Dataset entries
· · · ·

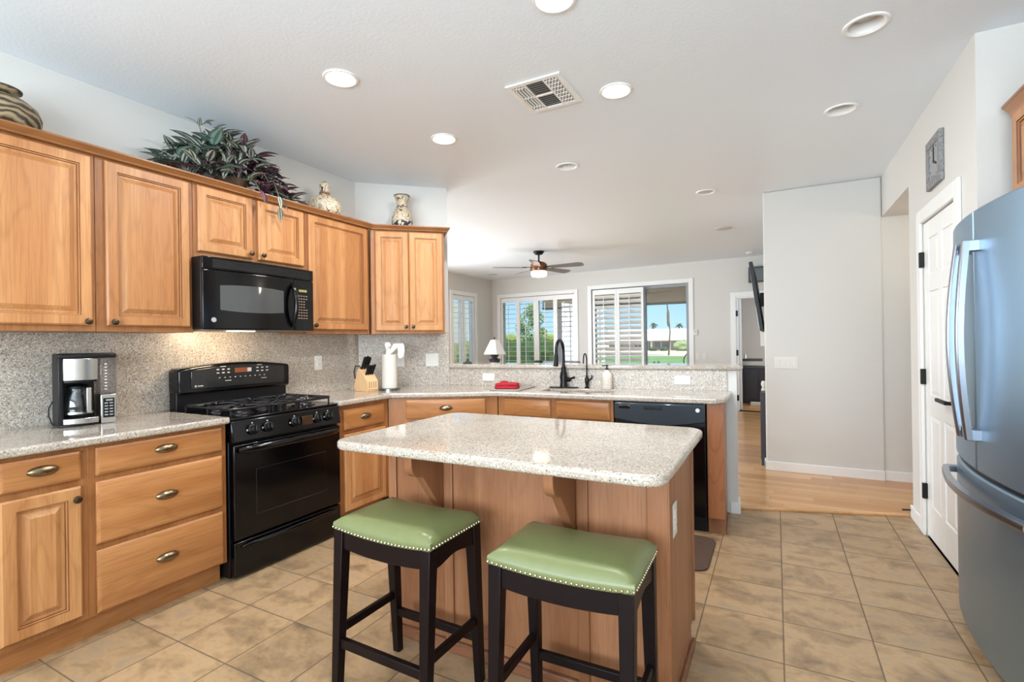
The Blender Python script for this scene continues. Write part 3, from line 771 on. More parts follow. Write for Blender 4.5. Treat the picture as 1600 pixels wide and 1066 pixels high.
# ------------------------------------------------------------------ dishwasher
dw = thing('dishwasher', 'black dishwasher with curved glossy control strip under the counter', 'dishwasher', on_sink(.937), SR)
DW = .612
MB().box(.004, DW-.004, .0, .40, .10, .868).build('body', BLACKM, dw)
MB().box(.004, DW-.004, -.024, .0, .115, .72).build('door', BLACK, dw, bevel=.004)
cp = [(.004, .864), (.004, .752)]+[(.004+(DW-.008)*k/16, .752-.036*math.sin(PI*k/16)) for k in range(1, 16)]+[(DW-.004, .752), (DW-.004, .864)]
cpn = MB().prism(cp, -.034, 0, 'y').build('control_strip', plain('strip_black', (52, 63, 70), .12, coat=.5), dw, bevel=.006)
MB().box(.21, .33, -.0355, -.028, .822, .850).build('latch_pocket', BLACKM, cpn, bevel=.006)
MB().box(.035, .115, -.0355, -.03, .822, .845).build('button_strip', DARKG, cpn, bevel=.003)
bd = MB(); bd.lathe([(.014, 0), (.013, .0015), (.002, .002)], (.562, -.0335, .830), 20, 'y'); bd.build('badge', WHITE, cpn)
MB().box(.004, DW-.004, .06, .08, 0, .11).build('toe_panel', BLACKM, dw)

# ------------------------------------------------------------------ things on the counters
CZ = .9145
cm = thing('coffee_maker', 'steel and black drip coffee maker with glass carafe on the counter', 'coffee maker', (-3.085, 1.108, CZ), R(77)); cm.scale = (.97, .88, 1.0)
def rprism(x0, x1, yf, yb, bul, z0, z1, n=10):
    p = [(x0+(x1-x0)*k/n, yf-bul*math.sin(PI*k/n)) for k in range(n+1)]+[(x1, yb), (x0, yb)]
    return MB().prism(p, z0, z1)
MB().box(0, .158, .115, .215, .0, .352).build('back_housing', BLACKM, cm, bevel=.006)
MB().box(.0, .022, .012, .13, .0, .352).build('side_cheek', BLACKM, cm, bevel=.006)
rprism(.0, .158, .008, .14, .018, .0, .012).build('foot_plate', BLACKM, cm, bevel=.003)
rprism(.018, .160, .004, .12, .020, .012, .040).build('warming_base', STEEL, cm, bevel=.003)
rprism(.020, .158, .004, .12, .020, .228, .338).build('brew_housing', STEEL, cm, bevel=.003)
rprism(.024, .154, .012, .118, .016, .218, .229).build('housing_trim', BLACKM, cm)
rprism(.0, .236, .0, .215, .012, .338, .362).build('lid', BLACKM, cm, bevel=.006)
cf = MB(); cf.lathe([(.052, .046), (.062, .056), (.066, .095), (.060, .140), (.046, .170), (.044, .186)], (.086, .066, 0), 24)
cfo = cf.build('carafe', POTG, cm)
m = MB(); m.lathe([(.046, .184), (.047, .196), (.030, .204), (.01, .206)], (.086, .066, 0), 20); m.build('carafe_lid', BLACKM, cfo)
m = MB(); m.lathe([(.067, .060), (.0665, .070)], (.086, .066, 0), 24); m.build('carafe_band', STEEL, cfo)
m = MB(); m.tube([(.104, .02, .19), (.112, -.022, .188), (.116, -.030, .15), (.116, -.030, .09), (.112, -.016, .064)], .010, 8); m.build('carafe_handle', BLACKM, cfo)
MB().box(.104, .124, -.044, -.038, .066, .192).build('handle_strip', STEEL, cfo, bevel=.003)
MB().box(.168, .236, .012, .21, .0, .150).build('control_housing', STEEL, cm, bevel=.005)
pn = MB().box(.178, .226, .009, .014, .030, .130).build('control_panel', BLACKM, cm, bevel=.002)
k = MB()
for r_ in range(5): k.box(.184, .198, .0075, .010, .042+r_*.015, .047+r_*.015).box(.205, .219, .0075, .010, .042+r_*.015, .047+r_*.015)
k.box(.190, .218, .0075, .010, .116, .123); k.build('button_marks', MARK, pn)
MB().box(.168, .236, .014, .20, .152, .338).build('water_tank', TANKG, cm, bevel=.004)
m = MB()
for r_ in range(9): m.box(.186, .196, .0115, .0135, .175+r_*.016, .179+r_*.016)
m.build('fill_scale', WHITE, cm)
m = MB(); m.tube([(-.002, .17, .12), (-.018, .165, .09), (-.020, .16, .05), (-.006, .155, .004), (.01, .20, .004)], .003, 6); m.build('power_cord', BLACKM, cm)

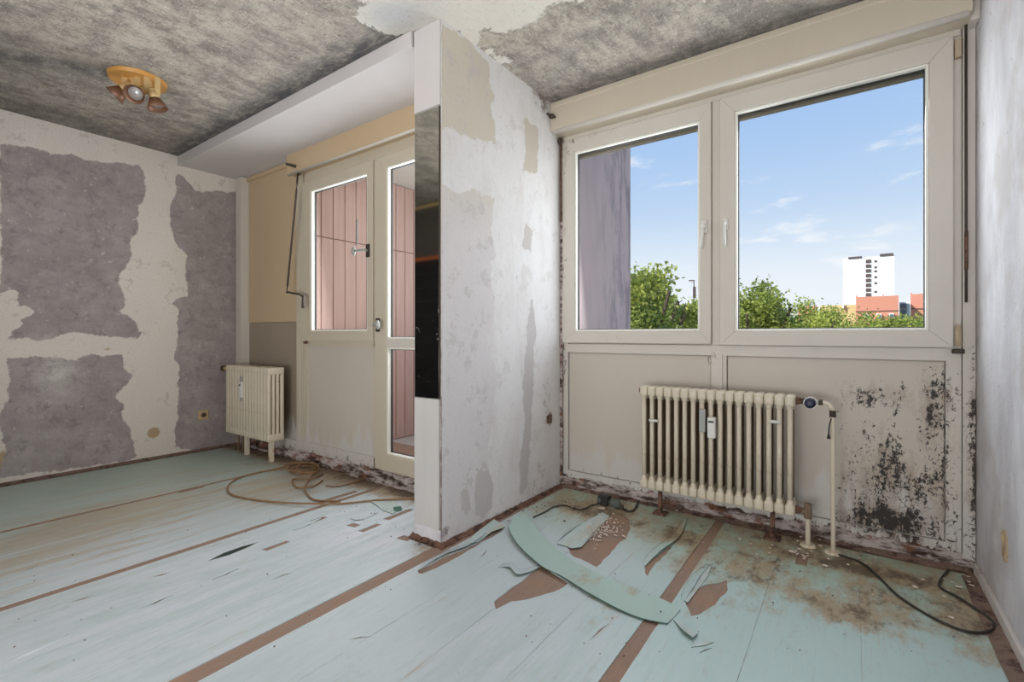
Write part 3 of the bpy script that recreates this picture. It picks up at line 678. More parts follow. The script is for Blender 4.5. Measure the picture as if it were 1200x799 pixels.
def mitred(bm, x0, x1, z0, z1, a0, a1, c0, c1, y0, y1, gap=.0006, bev=.004):
    """four mitred bars between outer (x0,x1,z0,z1) and inner (a0,a1,c0,c1) rectangles"""
    O = [(x0, z0), (x1, z0), (x1, z1), (x0, z1)]; I = [(a0, c0), (a1, c0), (a1, c1), (a0, c1)]
    for i in range(4):
        j = (i + 1) % 4; q = [O[i], O[j], I[j], I[i]]
        d = Vector((O[j][0] - O[i][0], O[j][1] - O[i][1])).normalized() * gap
        q = [(q[0][0] + d.x, q[0][1] + d.y), (q[1][0] - d.x, q[1][1] - d.y), (q[2][0] - d.x, q[2][1] - d.y), (q[3][0] + d.x, q[3][1] + d.y)]
        f = [bm.verts.new((x, y0, z_)) for x, z_ in q]; b = [bm.verts.new((x, y1, z_)) for x, z_ in q]
        bm.faces.new(f); bm.faces.new(b[::-1])
        for k in range(4): bm.faces.new((f[k], b[k], b[(k + 1) % 4], f[(k + 1) % 4]))
        bmesh.ops.bevel(bm, geom=[bm.edges.get((f[0], f[1])), bm.edges.get((f[2], f[3]))], offset=bev, segments=2, profile=.5, affect='EDGES')
    bmesh.ops.recalc_face_normals(bm, faces=bm.faces); return bm
def glazed(parent, x0, x1, z0, z1, gx0, gx1, gz0, gz1, yf, name='sash', cross=None):
    bm = BM(); b = .012
    mitred(bm, x0, x1, z0, z1, gx0 - b, gx1 + b, gz0 - b, gz1 + b, yf, yf + .055)
    sash = put(name, bm, M['frame' if yf > 2.5 else 'frame_left'], parent); attrs(sash, mold_f if yf > 2.5 else None)
    spans = [(gz0, gz1)]
    if cross:
        spans = [(gz0, cross[0]), (cross[1], gz1)]
        bm = BM(); box(bm, gx0 - b, gx1 + b, yf + .002, yf + .055, cross[0] + b, cross[1] - b, .003); o = put('cross_rail', bm, M['frame'], sash); attrs(o)
    for a, c in spans:
        bm = BM(); mitred(bm, gx0 - b, gx1 + b, a - b, c + b, gx0, gx1, a, c, yf + .006, yf + .04, bev=.003); put('glazing_bead', bm, M['bead'], sash)
        bm = BM(); mitred(bm, gx0 - .001, gx1 + .001, a - .001, c + .001, gx0 + .004, gx1 - .004, a + .004, c - .004, yf + .03, yf + .045, bev=.0005); put('rubber_seal', bm, M['seal'], sash)
        bm = BM(); box(bm, gx0, gx1, yf + .036, yf + .040, a, c); put('glass_pane', bm, M['glass'], sash)
    return sash
def handle(parent, x, z, yf, lean=.0):
    bm = BM(); box(bm, x - .015, x + .015, yf - .012, yf, z - .035, z + .035, .004)
    box(bm, x - .009, x + .009, yf - .035, yf - .01, z - .009, z + .012, .004)
    tube(bm, [(x, yf - .03, z + .008), (x - lean * .3, yf - .036, z - .04), (x - lean, yf - .034, z - .125)], .0085, 8, 4)
    return put('handle', bm, M['white'], parent, smooth=True, label='white window handle')
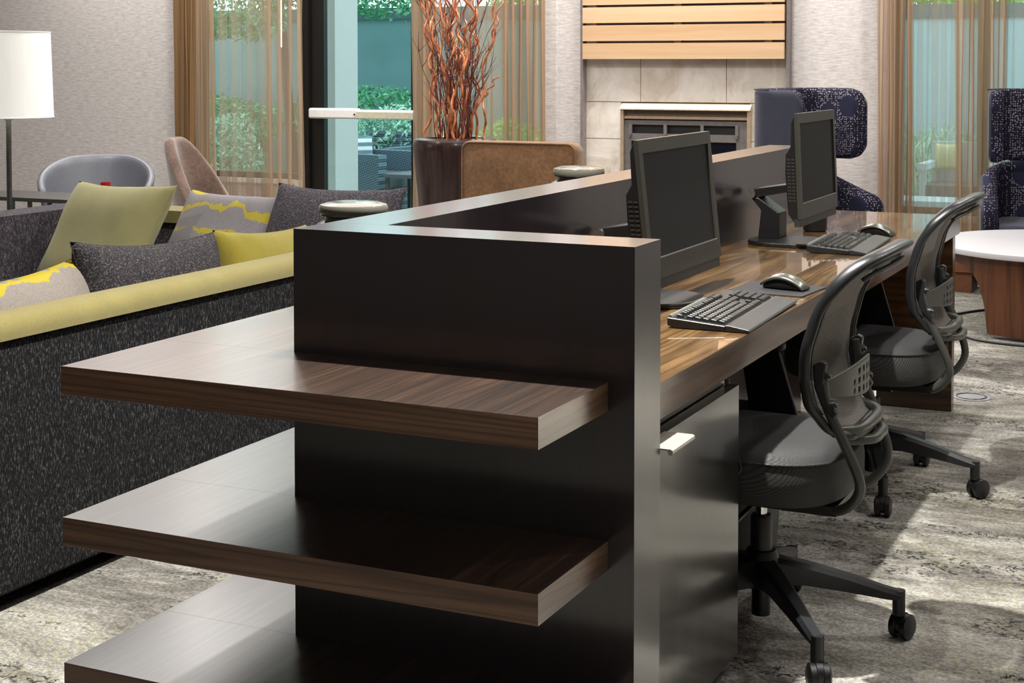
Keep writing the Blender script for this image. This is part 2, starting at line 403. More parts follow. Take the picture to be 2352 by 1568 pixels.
# ------------------------------------------------------------------ the room
def struct(name, bm, m, **k): return tag(obj(name, bm, m, **k), kind='structure')
YW = 7.3
struct('floor', B((-9.2,-5.2,-.06), (5.2,YW+.12,0)), carpet_m)
struct('ceiling', B((-9.2,-5.2,3.3), (5.2,YW+.25,3.4)), ceil_m)
struct('wall_left', B((-9.3,-5.2,0), (-9.2,YW+.12,3.3)), wallp)
struct('wall_right', B((5.2,-5.2,0), (5.3,YW+.12,3.3)), wallp)
struct('wall_near', B((-9.2,-5.3,0), (5.2,-5.2,3.3)), wallp)
bm = new()
TOP = 3.12
for a, b_ in [((-9.2,YW,0),(-5.70,YW+.12,3.3)), ((-5.70,YW,0),(-4.74,YW+.12,.47)), ((-5.70,YW,TOP),(-2.67,YW+.12,3.3)),
              ((-2.68,YW,0),(-2.446,YW+.12,3.3)), ((-.985,YW,0),(-.30,YW+.12,3.3)), ((-.30,YW,0),(.94,YW+.12,.40)),
              ((-.30,YW,TOP),(.94,YW+.12,3.3)), ((.94,YW,0),(5.2,YW+.12,3.3)), ((-3.70,YW,0),(-2.68,YW+.12,.0+.001))]:
    box(bm, a, b_)
struct('wall_far', bm, wallp)
struct('wall_chimney', B((-2.446,YW+.03,0), (-.985,YW+.4,3.3)), wall_w)
# pilaster beside the fireplace (its wallpaper front stands a little proud)
struct('trim_2', B((-2.70,YW-.05,0), (-2.615,YW,3.3)), wallp)
# window left
def window(n, x0, x1, z0, z1, splits=(), label=None):
    w = thing('window_%d' % n, None, None, ((x0+x1)/2, YW+.06, z0)); w['kind'] = 'structure'
    fr = new(); t = .045
    box(fr, (x0,YW+.03,z0), (x1,YW+.09,z0+t)); box(fr, (x0,YW+.03,z1-t), (x1,YW+.09,z1))
    for x in (x0, x1-t): box(fr, (x,YW+.03,z0+t), (x+t,YW+.09,z1-t))
    for x in splits: box(fr, (x-.03,YW+.03,z0+t), (x+.03,YW+.09,z1-t))
    P('window_frame', fr, blackframe if n == 1 else steel_d, w, bevel=.004)
    xs = [x0+t] + [s for s in splits] + [x1-t]
    for i in range(len(xs)-1):
        a = xs[i] + (.03 if i else 0); b_ = xs[i+1] - (.03 if i < len(xs)-2 else 0)
        P('pane', B((a,YW+.055,z0+t), (b_,YW+.062,z1-t)), glass, w)
    P('window_sill', B((x0-.02,YW-.03,z0-.035), (x1+.0,YW+.03,z0)), white_pl, w, bevel=.004)
    return w
window(1, -5.70, -4.735, .47, TOP)
window(2, -.30, .92, .40, TOP, splits=(.24,))
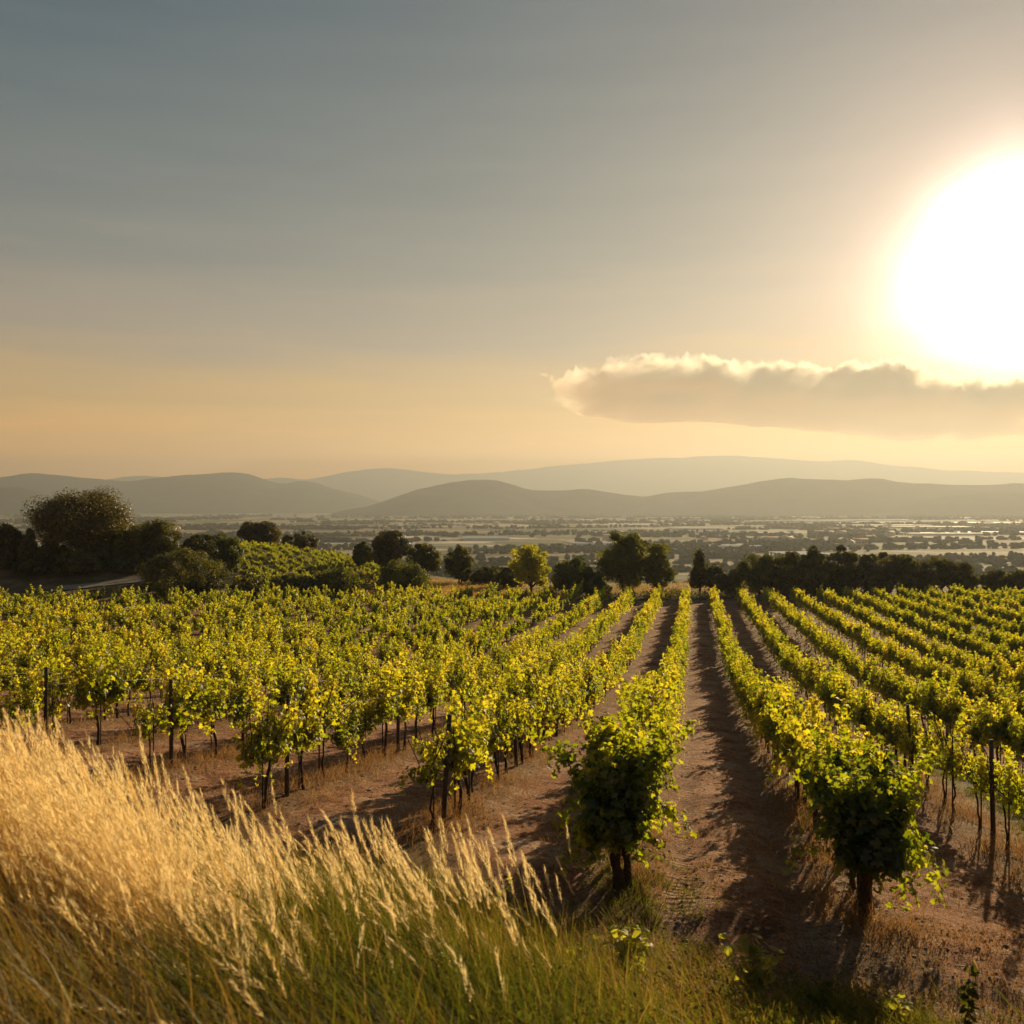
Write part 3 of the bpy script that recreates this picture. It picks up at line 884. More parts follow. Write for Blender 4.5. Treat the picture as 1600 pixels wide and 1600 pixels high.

· · · ·

What is asked: Using the records above, select and copy every line that has the word "part".

Answer:
The Blender Python script for this scene continues. Write part 3, from line 771 on. More parts follow. Write for Blender 4.5. Treat the picture as 1600 pixels wide and 1066 pixels high.
Write part 3 of the bpy script that recreates this picture. It picks up at line 678. More parts follow. The script is for Blender 4.5. Measure the picture as if it were 1200x799 pixels.
Keep writing the Blender script for this image. This is part 2, starting at line 403. More parts follow. Take the picture to be 2352 by 1568 pixels.
Write part 3 of the bpy script that recreates this picture. It picks up at line 884. More parts follow. Write for Blender 4.5. Treat the picture as 1600 pixels wide and 1600 pixels high.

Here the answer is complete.